The $831 million deal will end all pending litigation between the companies and expand Sprint's coverage area and number of subscribers.

Marin Perez, Contributor

December 8, 2009

1 Min Read

Sprint Nextel has finalized the acquisition of iPCS, and the $831 million deal will enable the mobile operator to continue to operate and roll out networks in the Midwest markets.

The completed merger means iPCS will become a wholly owned subsidiary of Sprint, and more than 700,000 iPCS subscribers will be counted as Sprint customers. The companies said existing customers should not experience any changes in service as a result of the merger.
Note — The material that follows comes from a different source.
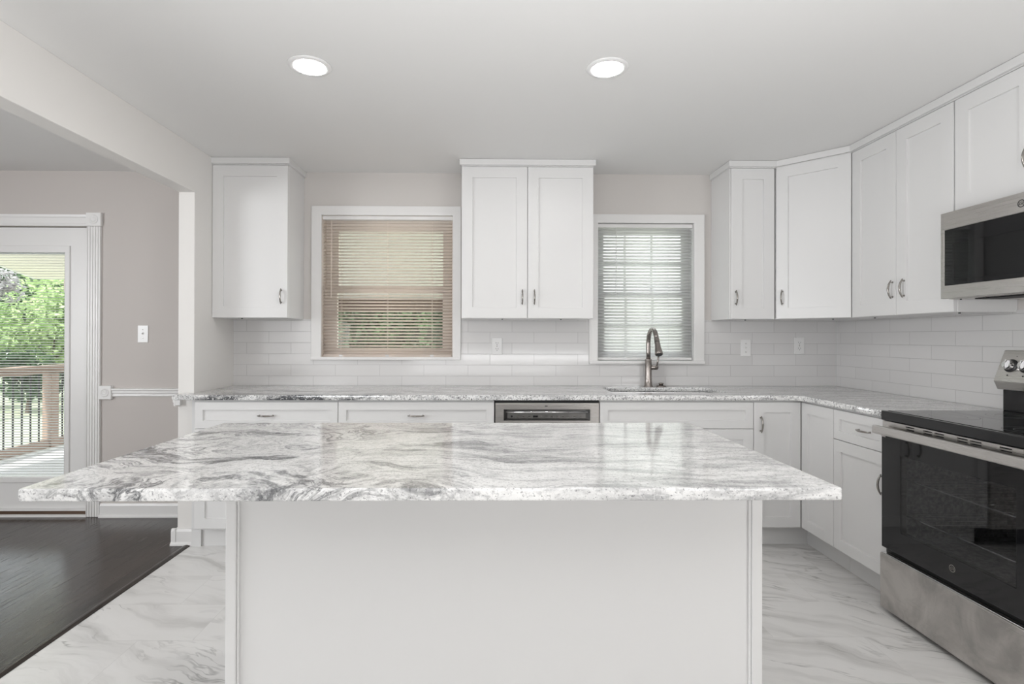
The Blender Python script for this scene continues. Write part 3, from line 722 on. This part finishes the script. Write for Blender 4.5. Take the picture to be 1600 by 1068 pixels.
# ---------------------------------------------------------------- range
RY = 1.331
root = thing('electric_range', 'stainless and black glass electric range standing against the right wall', 'range', (XR, -RY, 0), R90)
w = .758
fy = 1.830 - XR       # front of the door
mkbox('body', 'black', root, .004, w - .004, fy + .030, -.035, .018, .8850)
for fx in (.03, w - .06):
    for fyy in (fy + .06, -.12): 
        bm = bmnew(); lathe(bm, [(0, 0), (.018, 0), (.018, .0175), (0, .0175)], (fx + .015, fyy, 0), 14); obj('foot', bm, 'black', root)
ck = mkbox('cooktop', 'enamel', root, -.001, w + .001, fy - .001, -.060, .8860, .9300, bevel=.005)
mkbox('glass_surface', 'blackglass', ck, .016, w - .016, fy + .022, -.085, .9302, .9316, bevel=.0006)
ringmat = plain('burner_ring_grey', (.05, .05, .05), .3)
for cx_, cy_, r_ in ((.2, -.52, .105), (.56, -.52, .085), (.2, -.25, .08), (.56, -.25, .105)):
    for rr in (r_, r_ * .62):
        n = 48; bm = bmnew()
        va = [bm.verts.new((cx_ + rr * math.cos(2 * PI * k / n), cy_ + rr * math.sin(2 * PI * k / n), .93185)) for k in range(n)]
        vb_ = [bm.verts.new((cx_ + (rr - .0015) * math.cos(2 * PI * k / n), cy_ + (rr - .0015) * math.sin(2 * PI * k / n), .93185)) for k in range(n)]
        for k in range(n): bm.faces.new((va[k], va[(k + 1) % n], vb_[(k + 1) % n], vb_[k]))
        obj('burner_ring', bm, ringmat, ck)
# vent strip with slots
vz0, vz1 = .842, .8835
sl = []
for s0, n in ((.142, 1), (.235, 2), (.400, 2), (.575, 1)):
    for q in range(n): sl.append((s0 + q * .058, s0 + q * .058 + .046))
us = cuts(.002, w - .002, *[v for s_ in sl for v in s_]); vs = [vz0, .862, .8675, .8725, .878, vz1]
bm = bmnew(); gridsolid(bm, us, vs, lambda u, v: not (any(a < u < b for a, b in sl) and (.862 < v < .8675 or .8725 < v < .878)), fy + .006, fy + .012, lambda u, v, w_: (u, w_, v))
vent = obj('vent_strip', bm, 'steel', root)
mkbox('vent_backing', 'slot', vent, .003, w - .003, fy + .0125, fy + .0295, vz0, vz1)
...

Sprint also said the deal will expand its service territory to cover an additional 12.6 million people, and it will lead to $30 million in operational synergies.

The deal will also end all pending litigation between the companies, which removes multiple hurdles for Sprint in the Midwest markets. The companies had been locked in contentious litigation regarding the operation of iDEN networks in Illinois, Indiana, Iowa, Michigan, Pennsylvania, and Tennessee. A court ruling a few months ago would have forced Sprint to divest some of its iDEN assets in these markets if the merger was not completed.

The deal faced a few bumps in the road, as a key investor in iPCS said the deal did not represent a fair value for the regional carrier. Sprint paid about $24 a share for iPCS, but the investment firm Greywolf Capital Management said an offer of $34 to $47 a share would have been more in line with what iPCS is worth. Greywolf only owned about 8% of the regional carrier though, and iPCS' board of directors unanimously recommended shareholders accept Sprint's bid.